Today, my photo memories kind of hit me in the gut. A year ago today, we were out to dinner with our best friends in honor of Belle's graduation. Our two kids and their four kids were sitting in a row and I snapped a picture because having them all together is such a rarity. There has been some serious drama this year, and I sometimes wonder if we'll ever be able to have the kids all together again. As I was going through the slide show I've been working on for Thomas, there are so many pictures of the kids together, and broke my heart a little bit. There was also the photos from five years ago when my mom's family gathered together for a cemetery tour and to eat together. I miss family gatherings and traditions so much. I yearn for big family gatherings, but I know that I need to be happy with the family I do get to be surrounded by.
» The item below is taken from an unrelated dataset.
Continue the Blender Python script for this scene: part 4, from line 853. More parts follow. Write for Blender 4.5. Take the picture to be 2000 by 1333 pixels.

The other set of photos that popped up today were ones that were taken eleven years ago today. We were at my dad's cottage, and Thomas had caught his first fish. It was the last time we were able to make memories there together. Lots of hits to the emotions.
It's also hard because with Andrew's mom here, he and I have virtually no time as just the two of us. I'm so grateful we were able to get his mom here for graduation and I know she enjoyed being here, but it's a huge adjustment at the time. Tonight would be a fabulous evening for Andrew and I to share a glass of wine out doors as the weather is absolutely amazing.
I have so many more thoughts and emotions running through me right now, as I'm pretty sure that is the stage of life we are in! I hope since summer has arrived, I'm able to get on here and share more things that have been happening. It's not as funny or exciting as when the kids were little, but it's all still important to me!